Others include m’collegues Roy Greenslade and Kevin Anderson (with fiance Suw Charman) , Andrew Grant-Adamson, Adrian Monck, Robin Hamman, Richard Sambrook, the anonymous Vickywatch blog, Paul Bradshaw, Seamus McCauley, Shane Richmond, Andy Dickinson and Richard Burton.

Regular readers may be entertained, or nod with weary recognition, at Graham Hollliday’s analysis of this organ’s content.

“In between talking about his woeful experience with a Philips TV, his cat’s weed habit and Swindon Town football club, Neil McIntosh, head of editorial development at Guardian Unlimited, blogs about journalism and new and old media. In 2005 McIntosh famously (well, famous in blogworld) said, “Mainstream media trying to do blogs is like watching a vicar disco dance“.

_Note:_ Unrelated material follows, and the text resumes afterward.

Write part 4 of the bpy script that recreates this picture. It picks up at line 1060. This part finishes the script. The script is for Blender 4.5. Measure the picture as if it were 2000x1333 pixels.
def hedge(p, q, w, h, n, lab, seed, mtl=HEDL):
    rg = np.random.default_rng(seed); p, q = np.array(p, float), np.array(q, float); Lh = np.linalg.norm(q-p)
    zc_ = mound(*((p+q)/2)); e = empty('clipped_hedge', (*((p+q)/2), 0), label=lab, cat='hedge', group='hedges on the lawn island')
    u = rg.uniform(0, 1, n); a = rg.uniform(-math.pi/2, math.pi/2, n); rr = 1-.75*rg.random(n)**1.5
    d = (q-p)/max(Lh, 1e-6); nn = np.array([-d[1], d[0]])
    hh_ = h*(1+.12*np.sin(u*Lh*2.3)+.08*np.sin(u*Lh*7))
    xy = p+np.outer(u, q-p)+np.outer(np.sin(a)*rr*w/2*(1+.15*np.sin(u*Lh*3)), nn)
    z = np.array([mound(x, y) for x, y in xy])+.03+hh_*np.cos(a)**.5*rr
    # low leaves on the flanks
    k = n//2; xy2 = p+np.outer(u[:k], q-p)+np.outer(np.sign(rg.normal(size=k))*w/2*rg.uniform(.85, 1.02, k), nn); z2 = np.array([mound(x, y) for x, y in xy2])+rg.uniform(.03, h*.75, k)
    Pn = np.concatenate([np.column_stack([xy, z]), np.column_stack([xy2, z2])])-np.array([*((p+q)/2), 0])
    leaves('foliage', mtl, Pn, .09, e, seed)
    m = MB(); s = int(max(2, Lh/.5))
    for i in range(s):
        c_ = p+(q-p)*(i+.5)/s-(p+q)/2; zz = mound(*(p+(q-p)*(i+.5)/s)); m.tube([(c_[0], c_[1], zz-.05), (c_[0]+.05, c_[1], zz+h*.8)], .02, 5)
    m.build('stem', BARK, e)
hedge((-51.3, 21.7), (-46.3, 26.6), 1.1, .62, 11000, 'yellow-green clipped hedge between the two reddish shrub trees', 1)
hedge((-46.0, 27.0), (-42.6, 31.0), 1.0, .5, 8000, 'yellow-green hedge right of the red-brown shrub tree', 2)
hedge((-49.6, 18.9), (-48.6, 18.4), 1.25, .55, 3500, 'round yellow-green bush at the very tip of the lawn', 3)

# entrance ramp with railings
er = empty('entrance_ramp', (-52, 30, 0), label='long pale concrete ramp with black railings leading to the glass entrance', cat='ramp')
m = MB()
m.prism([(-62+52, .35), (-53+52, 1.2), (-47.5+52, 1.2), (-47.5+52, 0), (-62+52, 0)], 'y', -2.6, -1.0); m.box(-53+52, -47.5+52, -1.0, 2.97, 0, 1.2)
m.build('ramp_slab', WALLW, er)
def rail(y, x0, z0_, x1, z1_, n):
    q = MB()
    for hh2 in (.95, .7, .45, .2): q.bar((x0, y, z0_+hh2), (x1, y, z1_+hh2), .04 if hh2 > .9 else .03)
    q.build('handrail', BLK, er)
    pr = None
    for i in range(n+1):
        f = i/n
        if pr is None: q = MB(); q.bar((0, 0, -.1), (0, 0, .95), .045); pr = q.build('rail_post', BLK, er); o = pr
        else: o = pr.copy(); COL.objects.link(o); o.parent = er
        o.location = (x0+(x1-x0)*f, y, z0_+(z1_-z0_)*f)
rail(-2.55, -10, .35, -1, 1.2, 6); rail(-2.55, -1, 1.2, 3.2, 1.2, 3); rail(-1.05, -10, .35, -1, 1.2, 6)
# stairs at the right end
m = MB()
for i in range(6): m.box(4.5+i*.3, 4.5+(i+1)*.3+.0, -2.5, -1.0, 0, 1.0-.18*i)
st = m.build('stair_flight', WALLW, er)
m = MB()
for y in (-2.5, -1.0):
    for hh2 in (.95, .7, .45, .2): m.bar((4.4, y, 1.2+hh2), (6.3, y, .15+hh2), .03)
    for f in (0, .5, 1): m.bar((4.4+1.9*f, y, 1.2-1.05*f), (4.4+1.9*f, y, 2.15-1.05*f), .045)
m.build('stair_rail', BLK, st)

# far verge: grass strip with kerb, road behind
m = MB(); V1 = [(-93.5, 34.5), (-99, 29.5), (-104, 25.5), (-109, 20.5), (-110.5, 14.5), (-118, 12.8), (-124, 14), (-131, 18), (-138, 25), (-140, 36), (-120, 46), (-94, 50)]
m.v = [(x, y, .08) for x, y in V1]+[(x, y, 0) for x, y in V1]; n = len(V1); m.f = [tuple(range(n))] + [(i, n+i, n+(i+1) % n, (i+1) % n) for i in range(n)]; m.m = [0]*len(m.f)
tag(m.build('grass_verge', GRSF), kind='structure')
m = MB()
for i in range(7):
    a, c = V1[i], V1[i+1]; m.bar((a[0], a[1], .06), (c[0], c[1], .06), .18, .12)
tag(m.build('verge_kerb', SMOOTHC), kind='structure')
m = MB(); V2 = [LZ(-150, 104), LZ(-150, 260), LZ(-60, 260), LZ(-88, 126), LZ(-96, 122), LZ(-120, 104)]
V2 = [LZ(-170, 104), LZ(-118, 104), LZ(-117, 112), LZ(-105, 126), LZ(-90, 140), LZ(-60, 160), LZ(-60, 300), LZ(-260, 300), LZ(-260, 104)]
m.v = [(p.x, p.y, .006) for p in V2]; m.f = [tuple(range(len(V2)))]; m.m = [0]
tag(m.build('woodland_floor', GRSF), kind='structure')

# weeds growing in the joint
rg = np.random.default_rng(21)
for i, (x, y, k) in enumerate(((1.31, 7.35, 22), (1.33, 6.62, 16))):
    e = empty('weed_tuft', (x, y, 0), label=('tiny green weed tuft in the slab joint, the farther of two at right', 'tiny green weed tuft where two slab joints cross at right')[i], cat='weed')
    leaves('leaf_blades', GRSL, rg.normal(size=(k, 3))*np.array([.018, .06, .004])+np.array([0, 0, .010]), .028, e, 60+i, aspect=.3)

New readers may wish to click on the links to fully understand what’s being alluded to. No, I wasn’t referring to the Guardian’s blogs when I said that. And no – it’s not really weed. Not that weed.

Later: Robin Hamman correctly calls the whole thing for the cabal it is.

* Traditional blog form following such an honour is to attempt a blog post mixing an air of surprise with bewilderment, seasoned with appropriate self-depreciation. This is to mask some sounds; the popping of corks, the slapping of high-fives, and the scraping of celebratory moonwalks. I be bigginitup, large like, really.